__Provided data__:
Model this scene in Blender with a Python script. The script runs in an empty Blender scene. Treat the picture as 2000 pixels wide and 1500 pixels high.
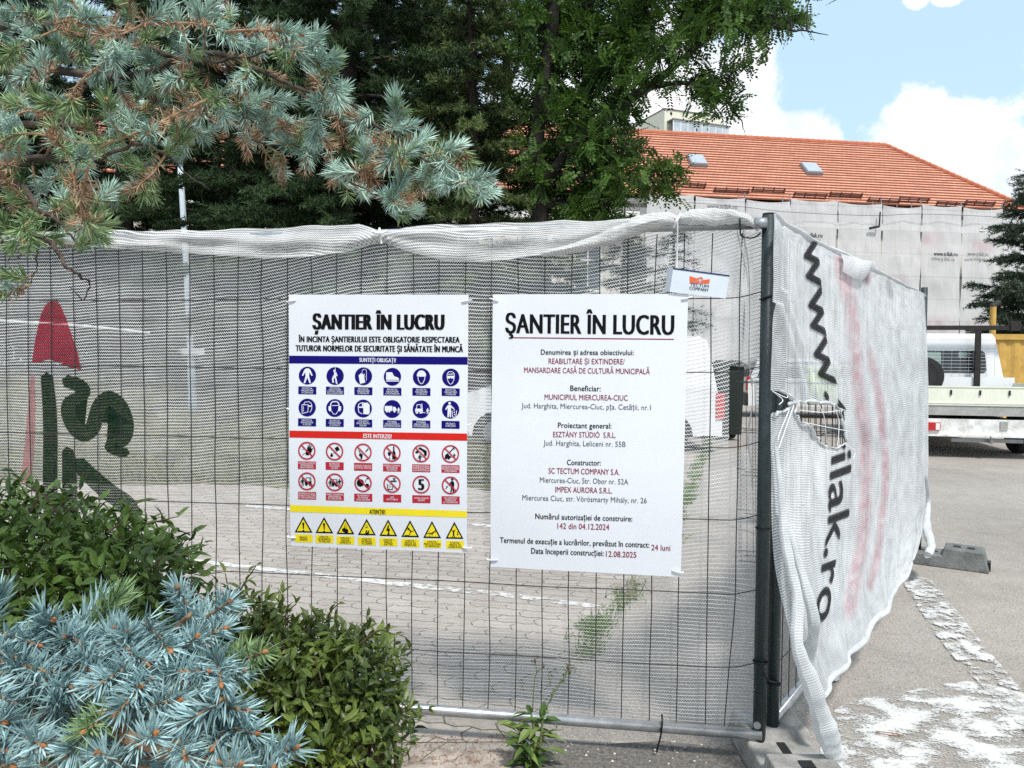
import bpy, math, random
import numpy as np
from mathutils import Matrix, Vector
sc = bpy.context.scene
COL = sc.collection
R = math.radians
rng = np.random.default_rng(7)
random.seed(7)

# ------------------------------------------------------------ camera
PITCH, ROLL, CAMH, FOC = 0.0343, 0.0073, 1.465, 1500.0     # FOC in pixels of the 2000 px wide photograph
_f = np.array([0, math.cos(PITCH), -math.sin(PITCH)]); _u0 = np.array([0, math.sin(PITCH), math.cos(PITCH)]); _x0 = np.array([1.0, 0, 0])
_x = _x0*math.cos(ROLL) + _u0*math.sin(ROLL); _u = -_x0*math.sin(ROLL) + _u0*math.cos(ROLL)
CAM = np.array([0, 0, CAMH])
cam = bpy.data.cameras.new('camera'); cam.sensor_width = 36; cam.lens = 36*FOC/2000; cam.clip_start = 0.05; cam.clip_end = 3000
co = bpy.data.objects.new('camera', cam); COL.objects.link(co)
mw = Matrix.Identity(4)
for i in range(3):
    mw[i][0] = _x[i]; mw[i][1] = _u[i]; mw[i][2] = -_f[i]; mw[i][3] = CAM[i]
co.matrix_world = mw
sc.camera = co

def ray(px, py):
    return _f + _x*(px-1000)/FOC - _u*(py-750)/FOC
def at(px, py, d):                      # a measured photo point at depth d (metres along the view axis)
    return CAM + ray(px, py)*d
def gnd(px, py, z=0.0):
    r = ray(px, py); return CAM + r*((z-CAMH)/r[2])
def onplane(px, py, O, n):
    r = ray(px, py); return CAM + r*(((O-CAM)@n)/(r@n))

# ------------------------------------------------------------ world, sun, exposure
SUN_EL, SUN_AZ = R(58), R(158)           # azimuth measured from +Y clockwise; the sun is high behind the camera, to the right
w = bpy.data.worlds.new('World'); sc.world = w; w.use_nodes = True
nt = w.node_tree; N = nt.nodes; L = nt.links
bg = N['Background']
sky = N.new('ShaderNodeTexSky'); sky.sky_type = 'NISHITA'; sky.sun_disc = False
sky.sun_elevation = SUN_EL; sky.sun_rotation = SUN_AZ; sky.air_density = 1.0; sky.dust_density = 1.2; sky.ozone_density = 1.6
tc = N.new('ShaderNodeTexCoord')
def wmath(op, a, b=None, c=None):
    n = N.new('ShaderNodeMath'); n.operation = op
    for i, v in enumerate((a, b, c)):
        if v is None: continue
        if isinstance(v, (int, float)): n.inputs[i].default_value = v
        else: L.new(v, n.inputs[i])
    return n.outputs[0]
noi = N.new('ShaderNodeTexNoise'); noi.inputs['Scale'].default_value = 9; noi.inputs['Detail'].default_value = 9; noi.inputs['Roughness'].default_value = 0.62
L.new(tc.outputs['Generated'], noi.inputs['Vector'])
noi2 = N.new('ShaderNodeTexNoise'); noi2.inputs['Scale'].default_value = 2.2; noi2.inputs['Detail'].default_value = 7
L.new(tc.outputs['Generated'], noi2.inputs['Vector'])
gate = None
CLOUDS = [(1770, 305, 95), (1840, 355, 105), (1925, 360, 95), (2010, 345, 95), (1990, 305, 55), (1710, 345, 60), (1790, 240, 55),
          (1380, 250, 130), (1430, 165, 85), (1300, 190, 130), (1560, 305, 80), (1200, 260, 120), (1060, 240, 120), (1330, 60, 70), (1640, 330, 50), (2100, 390, 160),
          (1790, -14, 22), (1850, -22, 24), (1150, 100, 60)]
for px, py, rr in CLOUDS:
    d = ray(px, py); d = d/np.linalg.norm(d)
    dn = N.new('ShaderNodeVectorMath'); dn.operation = 'DISTANCE'; L.new(tc.outputs['Generated'], dn.inputs[0]); dn.inputs[1].default_value = tuple(d)
    v = wmath('SUBTRACT', 1.0, wmath('DIVIDE', dn.outputs['Value'], rr/FOC*1.15))
    gate = v if gate is None else wmath('MAXIMUM', gate, v)
gate = wmath('MAXIMUM', gate, -0.9)
loc_cl = wmath('ADD', wmath('MULTIPLY', gate, 0.55), wmath('MULTIPLY', wmath('SUBTRACT', noi.outputs['Fac'], 0.5), 1.3))
sep = N.new('ShaderNodeSeparateXYZ'); L.new(tc.outputs['Generated'], sep.inputs[0])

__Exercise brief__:
Return the whole listing, word for word, and leave out every picture.

__Task solution__:
Model this scene in Blender with a Python script. The script runs in an empty Blender scene. Treat the picture as 2000 pixels wide and 1500 pixels high.
import bpy, math, random
import numpy as np
from mathutils import Matrix, Vector
sc = bpy.context.scene
COL = sc.collection
R = math.radians
rng = np.random.default_rng(7)
random.seed(7)

# ------------------------------------------------------------ camera
PITCH, ROLL, CAMH, FOC = 0.0343, 0.0073, 1.465, 1500.0     # FOC in pixels of the 2000 px wide photograph
_f = np.array([0, math.cos(PITCH), -math.sin(PITCH)]); _u0 = np.array([0, math.sin(PITCH), math.cos(PITCH)]); _x0 = np.array([1.0, 0, 0])
_x = _x0*math.cos(ROLL) + _u0*math.sin(ROLL); _u = -_x0*math.sin(ROLL) + _u0*math.cos(ROLL)
CAM = np.array([0, 0, CAMH])
cam = bpy.data.cameras.new('camera'); cam.sensor_width = 36; cam.lens = 36*FOC/2000; cam.clip_start = 0.05; cam.clip_end = 3000
co = bpy.data.objects.new('camera', cam); COL.objects.link(co)
mw = Matrix.Identity(4)
for i in range(3):
    mw[i][0] = _x[i]; mw[i][1] = _u[i]; mw[i][2] = -_f[i]; mw[i][3] = CAM[i]
co.matrix_world = mw
sc.camera = co

def ray(px, py):
    return _f + _x*(px-1000)/FOC - _u*(py-750)/FOC
def at(px, py, d):                      # a measured photo point at depth d (metres along the view axis)
    return CAM + ray(px, py)*d
def gnd(px, py, z=0.0):
    r = ray(px, py); return CAM + r*((z-CAMH)/r[2])
def onplane(px, py, O, n):
    r = ray(px, py); return CAM + r*(((O-CAM)@n)/(r@n))

# ------------------------------------------------------------ world, sun, exposure
SUN_EL, SUN_AZ = R(58), R(158)           # azimuth measured from +Y clockwise; the sun is high behind the camera, to the right
w = bpy.data.worlds.new('World'); sc.world = w; w.use_nodes = True
nt = w.node_tree; N = nt.nodes; L = nt.links
bg = N['Background']
sky = N.new('ShaderNodeTexSky'); sky.sky_type = 'NISHITA'; sky.sun_disc = False
sky.sun_elevation = SUN_EL; sky.sun_rotation = SUN_AZ; sky.air_density = 1.0; sky.dust_density = 1.2; sky.ozone_density = 1.6
tc = N.new('ShaderNodeTexCoord')
def wmath(op, a, b=None, c=None):
    n = N.new('ShaderNodeMath'); n.operation = op
    for i, v in enumerate((a, b, c)):
        if v is None: continue
        if isinstance(v, (int, float)): n.inputs[i].default_value = v
        else: L.new(v, n.inputs[i])
    return n.outputs[0]
noi = N.new('ShaderNodeTexNoise'); noi.inputs['Scale'].default_value = 9; noi.inputs['Detail'].default_value = 9; noi.inputs['Roughness'].default_value = 0.62
L.new(tc.outputs['Generated'], noi.inputs['Vector'])
noi2 = N.new('ShaderNodeTexNoise'); noi2.inputs['Scale'].default_value = 2.2; noi2.inputs['Detail'].default_value = 7
L.new(tc.outputs['Generated'], noi2.inputs['Vector'])
gate = None
CLOUDS = [(1770, 305, 95), (1840, 355, 105), (1925, 360, 95), (2010, 345, 95), (1990, 305, 55), (1710, 345, 60), (1790, 240, 55),
          (1380, 250, 130), (1430, 165, 85), (1300, 190, 130), (1560, 305, 80), (1200, 260, 120), (1060, 240, 120), (1330, 60, 70), (1640, 330, 50), (2100, 390, 160),
          (1790, -14, 22), (1850, -22, 24), (1150, 100, 60)]
for px, py, rr in CLOUDS:
    d = ray(px, py); d = d/np.linalg.norm(d)
    dn = N.new('ShaderNodeVectorMath'); dn.operation = 'DISTANCE'; L.new(tc.outputs['Generated'], dn.inputs[0]); dn.inputs[1].default_value = tuple(d)
    v = wmath('SUBTRACT', 1.0, wmath('DIVIDE', dn.outputs['Value'], rr/FOC*1.15))
    gate = v if gate is None else wmath('MAXIMUM', gate, v)
gate = wmath('MAXIMUM', gate, -0.9)
loc_cl = wmath('ADD', wmath('MULTIPLY', gate, 0.55), wmath('MULTIPLY', wmath('SUBTRACT', noi.outputs['Fac'], 0.5), 1.3))
sep = N.new('ShaderNodeSeparateXYZ'); L.new(tc.outputs['Generated'], sep.inputs[0])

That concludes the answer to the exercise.